The Charge of the Sequester Brigade

I'm feeling harshly toward the Pentagon over the sequester. Perhaps I am too hasty in blaming the Pentagon for the form of this budget reduction despite past practices that would paint them as complicit in this debacle.

The Pentagon says they are helpless in how they allocate cuts under the sequester:

First, as you know, if sequestration goes into effect for the remainder of the year, it will require the Department of Defense to cut roughly $46 billion from the level of funding provided on the FY2013 continuing resolution, all in the last seven months of the fiscal year. By law, sequester would apply to all of the DOD budget, including wartime spending. The only exception is that the president has indicated his intent to exempt all military personnel funding from sequestration. While DOD leaders support this decision, it does not mean that other budget accounts will be cut by larger amounts to offset the exemption, and our current estimate is that these cuts will amount to nine percent.

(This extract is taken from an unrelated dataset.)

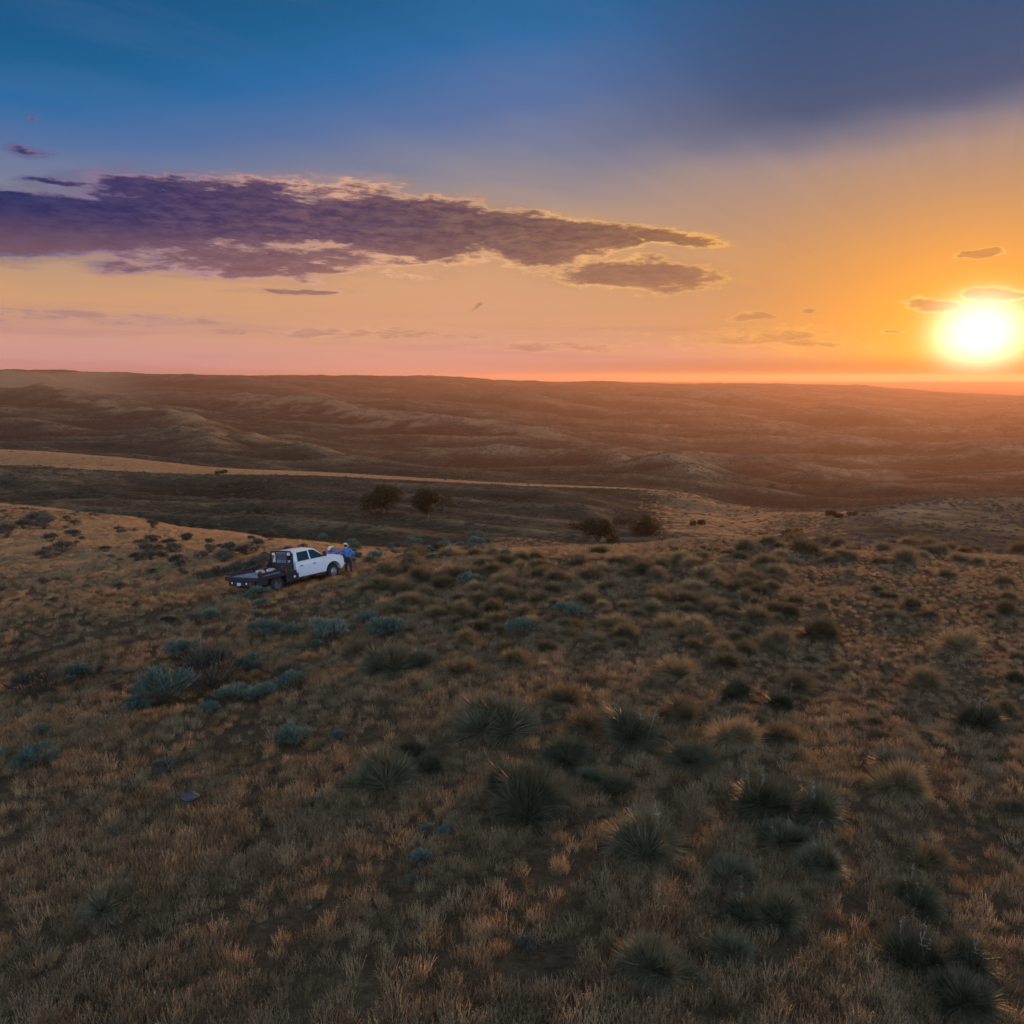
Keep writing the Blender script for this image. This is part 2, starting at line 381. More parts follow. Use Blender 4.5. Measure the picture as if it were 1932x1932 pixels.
# named spurs: crest lines as (u, row, distance) with width and height
SPURS = [
    ([(60, 722, 2500), (210, 764, 1500), (350, 784, 1150), (455, 804, 900), (540, 832, 720), (630, 866, 560)], 90, 24.1),
    ([(455, 742, 2200), (676, 765, 1600), (800, 775, 1400), (910, 774, 1350), (1050, 791, 1150), (1146, 807, 1000), (1256, 821, 900)], 110, 24.1),
    ([(830, 822, 900), (943, 816, 900), (1080, 822, 850), (1170, 837, 750), (1250, 868, 620), (1304, 903, 500)], 62, 22.2),
    ([(1440, 838, 850), (1553, 872, 650), (1640, 905, 540), (1728, 936, 460)], 50, 16.7),
    ([(1400, 772, 1700), (1560, 792, 1350), (1750, 806, 1150), (1932, 822, 1000)], 110, 22.2),
    ([(1600, 785, 2200), (1800, 800, 1700), (2000, 812, 1500)], 130, 22.2),
    ([(1030, 930, 265), (1060, 945, 240), (1100, 958, 215), (1140, 970, 195), (1180, 984, 180)], 16, 2.2),
    ([(250, 705, 3600), (480, 716, 3000), (620, 728, 2500), (760, 742, 2200)], 170, 17.6),
    ([(820, 742, 2600), (920, 738, 2700), (1100, 748, 2300), (1230, 760, 2000)], 140, 25.8),
    ([(1300, 742, 3000), (1450, 745, 2700), (1560, 756, 2300), (1700, 768, 1900)], 150, 25.8),
    ([(0, 800, 950), (180, 810, 850), (330, 822, 760), (430, 850, 620)], 60, 16.7),
]
def seg_dist(px, py, pts):
    best = np.full(px.shape, 1e9)
    for (ax, ay), (bx, by) in zip(pts[:-1], pts[1:]):
        dx, dy = bx - ax, by - ay
        t = np.clip(((px - ax) * dx + (py - ay) * dy) / (dx * dx + dy * dy), 0, 1)
        best = np.minimum(best, np.hypot(px - ax - t * dx, py - ay - t * dy))
    return best
def uv_xy(u, row, Y):
    b = (row - 966.0) / F_PX
    return ((u - 966.0) / F_PX / (CP - b * SP) * Y, Y)

def build_terrain():
    # azimuth samples: dense inside the view, coarse all round
    az_in = np.linspace(-AZM, AZM, 860)
    az_out = np.concatenate([np.linspace(AZM, 180, 60)[1:], np.linspace(-180, -AZM, 60)[1:-1]])
    az = np.concatenate([az_in, az_out])
    r = np.concatenate([np.geomspace(2.2, 75, 330), np.geomspace(75, 700, 380)[1:], np.geomspace(700, 6500, 230)[1:], np.geomspace(6500, 14500, 34)[1:]])
    A, Rr = np.meshgrid(az, r, indexing='ij')
    inside = np.abs(A) <= AZM
    Ae = np.where(inside, A, np.sign(A) * AZM * (180 - np.abs(A)) / (180 - AZM))
    Yp = np.where(inside, Rr * np.cos(np.radians(A)), Rr * math.cos(R(AZM)))
    tau = np.tan(np.radians(np.where(np.abs(az) <= AZM, az, np.sign(az) * AZM * (180 - np.abs(az)) / (180 - AZM))))
    # feature table per azimuth
    ly, sl = [], []
    for Y, drops in ZN:
        u = 966 + F_PX * tau * 1.08
        ly.append(np.full(len(az), math.log(Y))); sl.append(-interp1(CU, drops, u) / Y)
    for Ys, rows in FR:
        u = 966 + F_PX * tau
        row = interp1(CU, rows, u)
        u = 966 + F_PX * tau * (CP - (row - 966) / F_PX * SP)
        row = interp1(CU, rows, u)
        ly.append(np.log(interp1(CU, Ys, u))); sl.append(row2s(row))
    for Y in (8500.0, 12000.0, 45000.0):
        ly.append(np.full(len(az), math.log(Y))); sl.append(np.full(len(az), PLAIN_Z / Y))
    LY = np.stack(ly, 1); SL = np.stack(sl, 1)          # (naz, nf)
    Mm = pchip_m(LY, SL)
    L = np.clip(np.log(Yp), LY[:, :1], LY[:, -1:])
    idx = np.zeros(L.shape, int)
    for k in range(1, LY.shape[1] - 1): idx += (L >= LY[:, k:k + 1])
    s = herm(LY, SL, Mm, L, idx)
    Q = idx + (L - np.take_along_axis(LY, idx, 1)) / (np.take_along_axis(LY, idx + 1, 1) - np.take_along_axis(LY, idx, 1))
    # below 2 m: flat
    Z = s * np.maximum(Yp, 2.0)
    X = Rr * np.sin(np.radians(A)); Y = Rr * np.cos(np.radians(A))
    U = 966 + F_PX * np.tan(np.radians(Ae))
    # spurs
    far = sstep(Yp, 70, 110)
    for pts, w, h in SPURS:
        P = [uv_xy(*p) for p in pts]
        d = seg_dist(X, Y, P)
        bump = np.exp(-(d / w) ** 1.35 * 1.2) * h
        edge = 1 - sstep(Rr, 3300, 3900)
        Z = Z + (bump - h * 0.25 * np.exp(-(d / (2.2 * w)) ** 2)) * edge * (0.75 + 0.5 * perlin(X / w, Y / w, 71))
    # erosion and swells, limited to sizes that suit the distance
    bench = sstep(Q, 9.55, 10.0) * (1 - sstep(Q, 11.1, 11.8)) * (1 - sstep(U, 1330, 1430))
    wx = perlin(X / 90, Y / 90, 3) * 30; wy = perlin(X / 90, Y / 90, 4) * 30
    for i, lam in enumerate([1.6, 3.5, 8, 18, 40, 85, 170, 340, 700, 1400]):
        a = {1.6: .03, 3.5: .07, 8: .14, 18: .35, 40: 1.8, 85: 4.0, 170: 9.0, 340: 25.0, 700: 40.0, 1400: 5.0}[lam]
        wt = sstep(np.log(lam / Rr), math.log(0.004), math.log(0.012)) * (1 - sstep(np.log(lam / Rr), math.log(0.30), math.log(0.55)))
        if lam >= 40: wt = wt * sstep(Yp, 60, 150)
        if lam >= 340: wt = wt * (1 - 0.92 * sstep(Yp, 2800, 3800))
        # gullies run down towards the right front
        ca, sa = math.cos(R(27)), math.sin(R(27))
        xr = (X + wx * min(1, lam / 60)) * ca - (Y + wy * min(1, lam / 60)) * sa
        yr = (X + wx * min(1, lam / 60)) * sa + (Y + wy * min(1, lam / 60)) * ca
        n = perlin(xr / (lam * 2.3), yr / lam, 10 + i)
        if 18 <= lam < 85: n = 0.55 - 1.5 * np.abs(n)
        if 85 <= lam <= 700: n = 1.6 * np.sqrt(n * n + 0.004) - 0.55      # rounded hills parted by draws
        rh = sstep(U, 1480, 1560) * sstep(Yp, 70, 90) * (1 - sstep(Yp, 260, 330))
        Z = Z + n * a * wt * (1 - 0.72 * rh) * (1 - 0.88 * bench) * (1 - 0.97 * sstep(Rr, 4600, 6500))
    Z = Z + perlin(X / 5000, Y / 5000, 40) * 6 * sstep(Rr, 6500, 9000) + perlin(X / 1500, Y / 1500, 41) * 5 * sstep(Rr, 6000, 9000)
    # ground plane under the truck
    T = TM.inverted()
    dx, dy = X - TR_P.x, Y - TR_P.y
    zp = TR_P.z - (TU.x * dx + TU.y * dy) / TU.z
    lx = dx * TF.x + dy * TF.y + 2.1; lyy = dx * TL.x + dy * TL.y
    wgt = np.exp(-((lx / 5.2) ** 4 + (lyy / 3.4) ** 4))
    Z = Z * (1 - wgt) + zp * wgt
    return az, r, A, Rr, X, Y, Z, Q, U, bench

az_, r_, A_, R_, X_, Y_, Z_, Q_, U_, BN_ = build_terrain()
nA, nR = X_.shape

def gold_mask():
    """where the land is open golden grass instead of brush: 0..1"""
    g = BN_ * (sstep(Q_, 9.97, 10.04)) * (1 - sstep(Q_, 10.98, 11.05))
    pn = perlin(X_ / 60, Y_ / 60, 50) + 0.6 * perlin(X_ / 22, Y_ / 22, 51)
    # left near hill top
    nl = (1 - sstep(Y_, 112, 118)) * sstep(Y_ + 0.05 * X_, 38, 58) * (1 - sstep(U_, 640, 800)) * sstep(pn, -0.9, 0.0)
    g = np.maximum(g, nl * 0.9)
    # open fields far left below the skyline and on the spurs
    b1 = sstep(Q_, 16.2, 16.6) * (1 - sstep(Q_, 17.6, 17.9)) * (1 - sstep(U_, 150, 330)) 
    g = np.maximum(g, b1 * 0.75)
    for pts, w in (([(455, 748, 2100), (676, 771, 1550), (760, 779, 1400)], 75), ([(60, 722, 2500), (210, 767, 1500), (350, 785, 1150), (455, 805, 900), (530, 832, 720)], 22),
                   ([(620, 745, 2150), (733, 762, 1700), (908, 771, 1350), (1048, 791, 1150), (1146, 807, 1000), (1256, 821, 900)], 26),
                   ([(1400, 772, 1700), (1560, 792, 1350), (1750, 806, 1150), (1932, 822, 1000)], 20), ([(1640, 842, 800), (1780, 852, 740), (1932, 866, 680)], 12)):
        d = seg_dist(X_, Y_, [uv_xy(*p) for p in pts])
        g = np.maximum(g, (1 - sstep(d + pn * w * 1.5, w * 0.0, w * 1.1)) * 0.42)
    # valley floor
    vf = 0.8 * sstep(Q_, 6.7, 7.2) * (1 - sstep(Q_, 9.4, 10.2)) * sstep(U_, 1190, 1330) * (1 - sstep(U_, 1560 , 1640)) * sstep(Yp_(), 130, 160)
    g = np.maximum(g, vf * 0.6 * sstep(pn, -1.0, 0.4))
    return np.clip(g, 0, 1)
def Yp_(): return Y_
GOLD = gold_mask()

def box2(Z, ka, kr):
    c = np.cumsum(np.pad(Z, ((ka + 1, ka), (0, 0)), mode='edge'), 0); Zb = (c[2 * ka + 1:] - c[:-2 * ka - 1]) / (2 * ka + 1)
    c = np.cumsum(np.pad(Zb, ((0, 0), (kr + 1, kr)), mode='edge'), 1); return (c[:, 2 * kr + 1:] - c[:, :-2 * kr - 1]) / (2 * kr + 1)
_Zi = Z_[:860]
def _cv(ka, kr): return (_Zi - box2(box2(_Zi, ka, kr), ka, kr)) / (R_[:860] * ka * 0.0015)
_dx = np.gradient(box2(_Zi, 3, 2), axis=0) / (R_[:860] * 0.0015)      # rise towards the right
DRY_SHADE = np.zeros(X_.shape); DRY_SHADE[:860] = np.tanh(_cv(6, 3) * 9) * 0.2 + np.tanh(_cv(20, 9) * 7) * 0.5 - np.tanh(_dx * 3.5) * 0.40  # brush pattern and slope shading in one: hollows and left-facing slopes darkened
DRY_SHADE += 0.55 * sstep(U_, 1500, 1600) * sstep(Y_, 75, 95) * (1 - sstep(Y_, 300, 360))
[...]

In addition to requiring these large and sudden cuts, the law mandates that they be applied in a rigid, across-the-board manner, account by account, item by item. Cuts to the operating portions of the DOD budget must be equal in percentage terms at the level of appropriations accounts, for example, Army active operation and maintenance, Navy reserve operation and maintenance, and Air Force Guard operation and maintenance.

This is a good point. The military must carry out the law. As our new Secretary of State has advertised, Americans have the right to be stupid. Even when our government is carrying out that right with such enthusiasm, the military still has the duty to follow the law as passed by civilians.

Theirs is but to do and die, right?

So the ultimate responsibility for the stupidity is in the hands of the civilians who made the law. Thank goodness, we have a new civilian Secretary of Defense who can get right on this problem.

Wait. What? It's Chuck Hagel? We may have to wait. He's admitted he has much to learn to be the secretary. I imagine O-4s all over the Pentagon are preparing PowerPoint presentations going over the nuanced differences between sh*t and Shinola for him.

And the 7-month crash course in defense may just better prepare him for his planned role in gutting the Pentagon, anyway.

Our leaders in Congress could grant the president discretion in the defense budget or even just exempt operations and maintenance from the cuts. We are at war, you know.

I guess the Budget Wars never recede and mere enemies trying to kill us are secondary considerations. Never waste a manufactured crisis, I suppose.